On Wed, 2008-01-23 at 12:10 -0500, David Mansfield wrote:
> On Wed, 2008-01-23 at 12:57 -0300, Horst H. von Brand wrote:
> > David Mansfield <fedora dm cobite com> wrote:
> > > On Tue, 2008-01-22 at 20:24 -0800, Andrew Farris wrote:
> > > > David Mansfield wrote:
> > > > > I'm fairly new to this list so if this is flame-bait, then I apologize.

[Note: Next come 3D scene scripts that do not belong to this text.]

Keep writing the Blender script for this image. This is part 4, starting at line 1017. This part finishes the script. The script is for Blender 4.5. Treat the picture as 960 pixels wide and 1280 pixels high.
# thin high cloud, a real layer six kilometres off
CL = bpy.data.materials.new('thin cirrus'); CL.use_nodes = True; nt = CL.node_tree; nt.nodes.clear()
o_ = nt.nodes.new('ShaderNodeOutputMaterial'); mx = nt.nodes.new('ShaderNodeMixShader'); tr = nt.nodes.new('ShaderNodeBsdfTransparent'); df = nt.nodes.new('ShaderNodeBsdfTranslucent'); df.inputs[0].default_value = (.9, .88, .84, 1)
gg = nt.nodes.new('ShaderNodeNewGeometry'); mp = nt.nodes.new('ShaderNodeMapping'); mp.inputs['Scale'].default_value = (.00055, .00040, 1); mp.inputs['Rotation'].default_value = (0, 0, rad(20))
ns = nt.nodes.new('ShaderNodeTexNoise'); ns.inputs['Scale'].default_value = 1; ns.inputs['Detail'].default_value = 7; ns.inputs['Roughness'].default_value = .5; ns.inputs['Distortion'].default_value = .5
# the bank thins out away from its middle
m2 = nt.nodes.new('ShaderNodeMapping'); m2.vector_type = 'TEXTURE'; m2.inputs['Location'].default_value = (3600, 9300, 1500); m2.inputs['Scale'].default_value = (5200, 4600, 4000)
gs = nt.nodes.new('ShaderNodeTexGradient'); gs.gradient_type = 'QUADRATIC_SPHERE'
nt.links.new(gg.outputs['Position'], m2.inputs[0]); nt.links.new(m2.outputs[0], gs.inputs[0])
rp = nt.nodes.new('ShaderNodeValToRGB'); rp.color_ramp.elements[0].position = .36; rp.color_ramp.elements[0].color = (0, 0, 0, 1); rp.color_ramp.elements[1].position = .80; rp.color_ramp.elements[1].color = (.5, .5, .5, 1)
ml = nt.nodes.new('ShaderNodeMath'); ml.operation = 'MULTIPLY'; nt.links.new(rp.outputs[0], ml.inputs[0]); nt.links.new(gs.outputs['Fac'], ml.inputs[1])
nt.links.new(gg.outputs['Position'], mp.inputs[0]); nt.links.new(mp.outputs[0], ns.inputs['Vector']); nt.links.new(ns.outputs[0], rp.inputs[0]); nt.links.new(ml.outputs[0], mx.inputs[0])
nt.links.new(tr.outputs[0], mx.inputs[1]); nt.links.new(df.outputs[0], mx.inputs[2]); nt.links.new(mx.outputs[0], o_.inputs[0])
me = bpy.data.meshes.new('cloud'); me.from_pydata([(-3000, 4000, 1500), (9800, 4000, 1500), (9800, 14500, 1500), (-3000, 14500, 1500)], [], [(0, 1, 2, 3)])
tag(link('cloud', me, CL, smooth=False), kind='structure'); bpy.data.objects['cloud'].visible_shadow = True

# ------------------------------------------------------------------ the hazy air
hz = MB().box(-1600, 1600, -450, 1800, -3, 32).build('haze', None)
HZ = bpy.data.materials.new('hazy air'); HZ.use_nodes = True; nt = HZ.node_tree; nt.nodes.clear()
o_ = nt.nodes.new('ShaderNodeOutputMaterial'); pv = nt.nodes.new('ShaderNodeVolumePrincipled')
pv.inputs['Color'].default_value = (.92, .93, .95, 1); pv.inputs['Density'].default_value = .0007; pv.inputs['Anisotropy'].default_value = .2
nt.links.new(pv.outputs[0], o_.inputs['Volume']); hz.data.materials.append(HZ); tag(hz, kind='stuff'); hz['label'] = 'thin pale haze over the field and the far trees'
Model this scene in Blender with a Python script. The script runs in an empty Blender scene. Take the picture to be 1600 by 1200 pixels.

> > > > > I was wondering whether there is any possibility of having the
> > > > > occasional 'long term support' (LTS) release of Fedora (say one every
> > > > > two years or something) so that users can settle down with the distro
> > > > > and actually become productive with it.  
> > > > > 
> > > > > Say the LTS cycle is one release every two years (every fourth Fedora
> > > > > release), and that the 'long term' for support only lasts for two years
> > > > > (which is pretty short to use the term long for, I realize), then there
> > > > > would only be one LTS release, and also the most current release to
> > > > > worry about at any given time.
> > > > > 
> > > > > If there is simply not enough teampower to do this, then that's
> > > > > understood.
> > 
> > > > That is essentially what was tried with the fedora legacy project
> > > > (supporting eol fedora releases for a longer term) but there was not
> > > > enough interest and support to keep it going.  It did support RH9 and
> > > > FC releases up to FC5 I think?
> > 
> > > Almost the same.  A few differences:
> > > - that project was 'glued on' to an existing process instead of a part
> > > of it
> > 
> > No... it was one of the projects of the (not-RedHat) Fedora almost from the
> > start. They supported pre-Fedora Red Hats.
> > 
> > > - they came into the game with a number of releases to support already
> > 
> > True.
> > 
> > > - they wanted to support every release
> > 
> > The idea was to support only those versions where interest was high enough
> > to support the longer term maintenance. Each version had its fans, but none
> > had enough longer term interest (say, more than 6 months after official
> > EOL) to keep them going. Perhaps the latest Red Hat (9) had a bit more, but
> > I suspect that had more to do with the name change than any objective
> > reason.
> > 
> > > I think Fedora LTS would be:
> > > - planned and built into the Fedora cycle and finally implemented
> > > - only releases planned in advance to be LTS releases would be LTS
> > > - there would only be one (or two) outstanding LTS releases at a time
> > 
> > As was offered, propose a SIG and gather people (lots of them!) to do the
> > (hard, non-glamorous) work.
> 
> If such a proposal was made, it would involve changes to the workflow
> and cycle management of the core releases, even if the bulk of the
> support work is to be done by a separate group.  Would such a proposal
> have a chance?

I wouldn't expect it to have that many changes on the core cycle,
because core would simply keep going on 6-month releases, while the LTS
team could continue to handle the backports for the LTS release for
another year after normal support was discontinued after about 12 - 15
months.

Moving from a 6-month release cycle to a 1 year release cycle for even
just one release isn't going to fly.  Keeping the core release cycle
constant and extending one particular release update lifetime might.